Ekman’s universal emotions - Decision Making & Emotions

30-Second Psychology: The 50 Most Thought-provoking Psychology Theories, Each Explained in Half a Minute - Christian Jarrett 2011

Ekman’s universal emotions
Decision Making & Emotions

The idea that human expressions are universal dates back to Darwin and was popularized by Paul Ekman in the 1970s. Ekman argues that muscle movements in the face are the building blocks of facial expressions, and that the relationship between these movements and emotions is universal. He showed photos of faces expressing various emotions to people from different parts of the world, including North and South America, Japan, and the Fore peoples of the Papua New Guinea highlands, and found that they all identified the same faces with the same emotional words. He also filmed the facial expressions of US and Japanese students as they watched movies, and observed the same expressions in both. He took these results as evidence that the expression of emotions is constant across cultures, and suggested that this apparent universality is due to evolution, innate brain mechanisms or common developmental processes. Ekman used his findings to devise the Facial Action Coding System (FACS), a comprehensive index of facial expressions. He applied the FACS to the study of how expressions change in people with psychiatric disorders, and argued that people with depression and schizophrenia cannot recognize specific emotions. Today, the FACS is still the most commonly used method for categorizing facial expressions.

3-SECOND PSYCHE

People from different cultures use the same facial expressions to convey emotions, such as anger, fear, disgust, sadness and surprise.

3-MINUTE ANALYSIS

Since Ekman’s work, it has generally been accepted that facial expressions are the universal language of emotions.
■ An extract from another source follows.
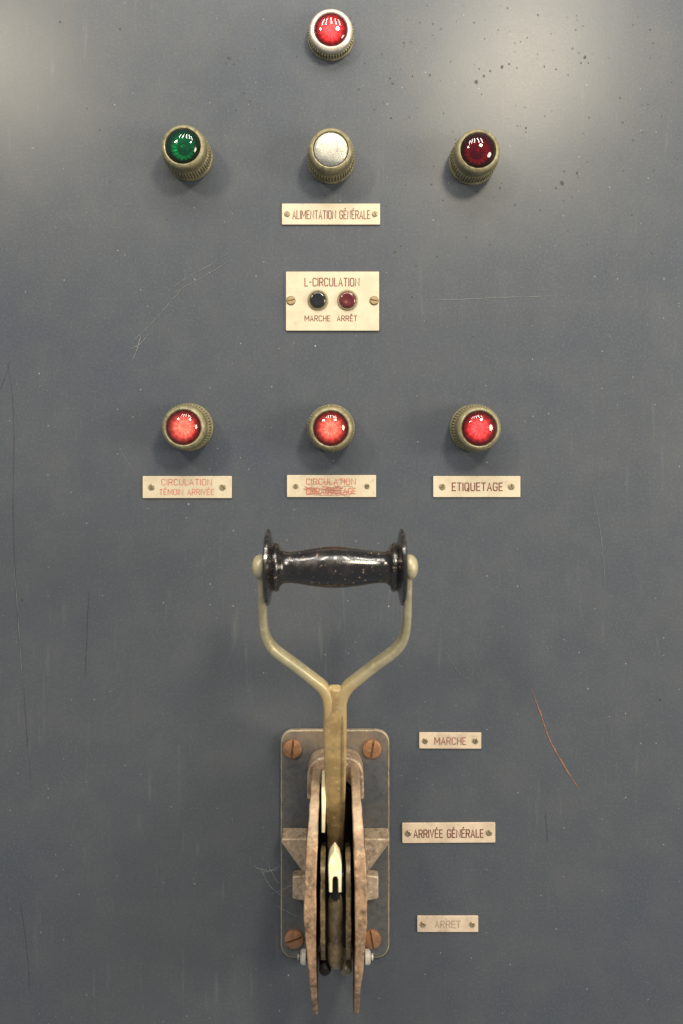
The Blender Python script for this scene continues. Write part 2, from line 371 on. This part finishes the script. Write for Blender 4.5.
# ---------------------------------------------------------------- indicator lamps
GL={}
def lamp(bx,by,label,gk,gc,rim,dbase,em,es,ring='bronze',hs=1.0,rs=1.0,frost=0.08):
    c=W(bx,by,0)
    e=empty('indicator_lamp',c,label,'indicator lamp','indicator lamps on the panel')
    mm=0.001
    if gk not in GL: GL[gk]=(glass_mat('lens_glass_'+gk,gc,rim,frost),diffuser_mat('diffuser_'+gk,dbase,em,es,grain=(gk=='clear')))
    pr=[(r*rs*mm,h*hs*mm) for r,h in [(23.2,0),(23.6,0.8),(23.6,4),(22.9,5),(22.4,5.2),(22.4,6.5)]]
    mk('mounting_flange',*lathe(pr,c,(0,-1,0),72),M['bronze'],e,smooth=40)
    pr=[(r*rs*mm,h*hs*mm) for r,h in [(22.3,6.4),(23.0,7.5),(22.9,20),(22.0,21.5),(21.4,22),(21.4,23)]]
    def kn(j,i,th,r,t):
        if j in(1,2): return r+(0.0003 if i%4<2 else -0.00055),t
        return r,t
    mk('knurled_collar',*lathe(pr,c,(0,-1,0),200,kn),M['bronze'],e,smooth=30)
    pr=[(r*rs*mm,h*hs*mm) for r,h in [(21.2,22.4),(21.8,23.2),(21.7,28),(21.5,31),(20.8,33.4),(19.4,34.9),(18.0,35.6),(17.2,35.3),(16.7,34.2),(16.5,32),(16.5,25),(2,24.8)]]
    mk('bezel',*lathe(pr,c,(0,-1,0),72),M[ring],e,smooth=40)
    flat=gk=='clear'
    def fc(j,i,th,r,t):
        if flat: return r,t
        return r,t+(0.0018 if i%3==0 else 0)*(1 if 0<j<4 else 0)
    if flat: pr=[(16.2*mm*rs,27*mm),(16.0*mm*rs,34.2*mm),(8*mm,35.2*mm),(0.5*mm,35.6*mm)]
    else: pr=[(16.3*mm*rs,25.5*mm*hs),(15.7*mm*rs,32.0*mm*hs),(11*mm*rs,29.0*mm*hs),(6*mm*rs,27.5*mm*hs),(5.5*mm*rs,30*mm*hs),(3*mm*rs,32.0*mm*hs),(0.5*mm*rs,32.6*mm*hs)]
    cen=c+Vector((0,-0.029*hs,0))
    mk('reflector',*lathe(pr,c,(0,-1,0),48,fc),GL[gk][1],e,smooth=20,center=cen)
    pr=[]; hd=4.0 if flat else 8.5
    for i in range(13):
        a=math.radians(90*i/12); pr.append((max(16.45*math.cos(a),0.15)*mm*rs,(34.3*hs+hd*hs**0.5*math.sin(a))*mm))
    v,f=lathe(pr,c,(0,-1,0),64); f=f[:-2]+[f[-1]]
    mk('lens',v,f,GL[gk][0],e,smooth=80)
lamp(331,38,'lit red indicator lamp in a pale metal ring','bright_red',(0.96,0.085,0.085),(0.26,0.0,0.003),(0.5,0.4,0.38),(1,0.75,0.72),2.8,'alu',0.5,0.98,frost=0.04)
lamp(189.5,158,'unlit dark green indicator lamp with bronze bezel','green',(0.01,0.66,0.32),(0,0.12,0.045),(0.6,0.65,0.6),(0.1,1,0.4),0.0,frost=0.03)
lamp(331,161,'unlit white frosted indicator lamp with bronze bezel','clear',(0.98,0.98,0.95),(0.92,0.92,0.88),(0.95,0.94,0.90),(1,1,1),0.0,frost=0.04)
lamp(472,162,'unlit dark red indicator lamp with bronze bezel','dark_red',(0.68,0.01,0.08),(0.16,0,0.02),(0.6,0.52,0.52),(1,0,0),0.0,frost=0.03)
lamp(190,427,'lit orange-red indicator lamp above a red-lettered plate','orange_red',(0.97,0.17,0.12),(0.30,0.005,0.007),(0.5,0.42,0.4),(1,0.88,0.8),2.1,frost=0.04)
lamp(331,428,'lit orange-red indicator lamp above a defaced plate','orange_red',(0.97,0.17,0.12),(0.30,0.005,0.007),(0.5,0.42,0.4),(1,0.9,0.7),1.15,frost=0.04)
lamp(473,428,'lit red indicator lamp above the labelling plate','red',(0.95,0.085,0.085),(0.25,0.002,0.006),(0.5,0.42,0.4),(1,0.85,0.82),1.8,frost=0.04)
# ---------------------------------------------------------------- name plates
def nameplate(x0,y0,x1,y1,lines,label,ink='ink',mat='plate',sr=3.3,rot=0.0,inset=9,strike=False,sw_=0.00095):
    c=W((x0+x1)/2,(y0+y1)/2,0); wd=(x1-x0)/1000; ht=(y1-y0)/1000
    e=empty('name_plate',c,label,'name plate','engraved plates screwed to the panel')
    v,f=slab(c.x,c.z,wd,ht,0.0008,0.0002,0.0018)
    mk('plate',v,f,M[mat],e,smooth=30,bevel=0.0003)
    gs=[]
    for (t,px,py,tw,th) in lines:
        q=W(px,py,0); gs.append(text_geo(t,q.x,q.z,tw/1000,th/1000,0.00195,sw_))
    mk('lettering',*join(*gs),M[ink],e,smooth=0)
    for sx in (x0+inset,x1-inset):
        q=W(sx,(y0+y1)/2,0); q.y=-0.0017
        screw(q,sr/1000,0.0014,random.uniform(20,160),M['screw'],e,slot=0.22)
    if strike:
        gs=[]
        for k in range(46):
            y=random.uniform(486,495.3); xa=random.uniform(302,344); xb=xa+random.uniform(5,16); xb=min(xb,359)
            g=ribbon([(xa,y),((xa+xb)/2,y+random.uniform(-1.4,1.4)),(xb,y+random.uniform(-1,1))],random.uniform(.3,.9)/1000,0.00215+k*0.00001,0.0006); gs.append(g)
        for k in range(10):
            y=random.uniform(478.5,485); xa=random.uniform(306,344); xb=xa+random.uniform(5,12)
            gs.append(ribbon([(xa,y),((xa+xb)/2,y+random.uniform(-1.4,1.4)),(xb,y+random.uniform(-1,1))],0.00045,0.0028+k*0.00002,0.0005))
        o=mk('scribble',*join(*gs),M['smear'],e,smooth=0); o['label']='red scribbled strike-out over the second line'
    if rot: e.rotation_euler=(0,rot,0)
nameplate(282,204,380,225,[('ALIMENTATION GÉNÉRALE',331.3,215.2,77,8.0)],'cream plate engraved ALIMENTATION GÉNÉRALE under the lamps',inset=5.2,sr=2.7,sw_=0.00086)
nameplate(143,476,232,498,[('CIRCULATION',187,482,50,5.8),('TÉMOIN ARRIVÉE',187,491.8,54,5.4)],'cream plate with thin red lettering, two lines','ink_red',sr=3.0,sw_=0.00062)
nameplate(287,475,376,497,[('CIRCULATION',331,481.5,49,5.8),('EMPAQUETAGE',331,490.8,49,5.4)],'cream plate with scribbled-out red second line','ink_red',strike=True,sr=2.4,sw_=0.0007)
nameplate(433,476,520,497,[('ETIQUETAGE',477,486.6,50,7.6)],'cream plate engraved ETIQUETAGE in brown',sr=3.0,sw_=0.0011)
nameplate(419,732,481,748,[('MARCHE',450,740.2,31,6.8)],'small cream plate engraved MARCHE beside the lever','ink_pale','plate_dirty',inset=6,rot=0.004,sr=2.7)
nameplate(402,822,495,842,[('ARRIVÉE GÉNÉRALE',448.3,832.6,69,7.6)],'cream plate engraved ARRIVÉE GÉNÉRALE beside the lever','ink','plate_dirty',inset=6.2,rot=-0.006,sr=2.9,sw_=0.00105)
nameplate(417,915,478,931,[('ARRET',447.5,923.2,25,6.6)],'small faded cream plate engraved ARRET','ink_ghost','plate_dirty',inset=6,sr=2.7)
# push button station
c=W(332.5,301.5,0)
e=empty('push_button_station',c,'cream plate with black and dark red push buttons','push buttons')
v,f=slab(c.x,c.z,0.093,0.059,0.001,0.0002,0.0024); mk('plate',v,f,M['plate'],e,smooth=30,bevel=0.0004)
gs=[]
for t,px,py,tw,th,s_ in (('L-CIRCULATION',332,282.5,54,7.8,.00095),('MARCHE',317.5,318.7,25,5.2,.00075),('ARRÊT',347,318.7,19.5,5.2,.00075)):
    q=W(px,py,0); gs.append(text_geo(t,q.x,q.z,tw/1000,th/1000,0.00255,s_))
mk('lettering',*join(*gs),M['ink'],e,smooth=0)
for px,a in ((291,10),(374,170)):
    q=W(px,301,0); q.y=-0.0023
    mk('dark_recess_ring',*lathe([(0.0046,0),(0.0046,0.0003),(0.0042,0.00035),(0.0005,0.00035)],q,(0,-1,0),32),M['dark'],e)  # dark ring painted as the shaded recess round the screw
    screw(q,0.0040,0.0018,a,M['bscrew'],e,slot=0.2)
for px,mm_,lb in ((318,'btn_black','black push button'),(347.5,'btn_red','dark red push button')):
    q=W(px,300.5,0)
    b=empty('push_button',q,None,None,None,e); b['label']=lb
    mk('ferrule',*lathe([(0.0102,0.0023),(0.0102,0.0036),(0.0095,0.0045),(0.0086,0.0045),(0.0084,0.003),(0.001,0.003)],q,(0,-1,0),48),M['screw'],b)
    mk('button_cap',*lathe([(0.0080,0.003),(0.0080,0.0058),(0.0073,0.0072),(0.0055,0.0074),(0.003,0.0068),(0.0003,0.0065)],q,(0,-1,0),48),M[mm_],b,smooth=60)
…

However, a 2009 study showed that Western Europeans and Asians use a different strategy to decode facial expressions, and that the strategy employed by Asians cannot reliably distinguish between FACS-coded expressions of fear and disgust — thus suggesting that the expressions of emotions are not universal after all.

RELATED THEORY

EVOLUTIONARY PSYCHOLOGY

3-SECOND BIOGRAPHY

PAUL EKMAN

1934—

30-SECOND TEXT

Moheb Costandi

Image

Ekman’s Facial Action Coding System categorizes and documents every conceivable human facial expression according to which muscles or ’action units’ are tensed at any given time.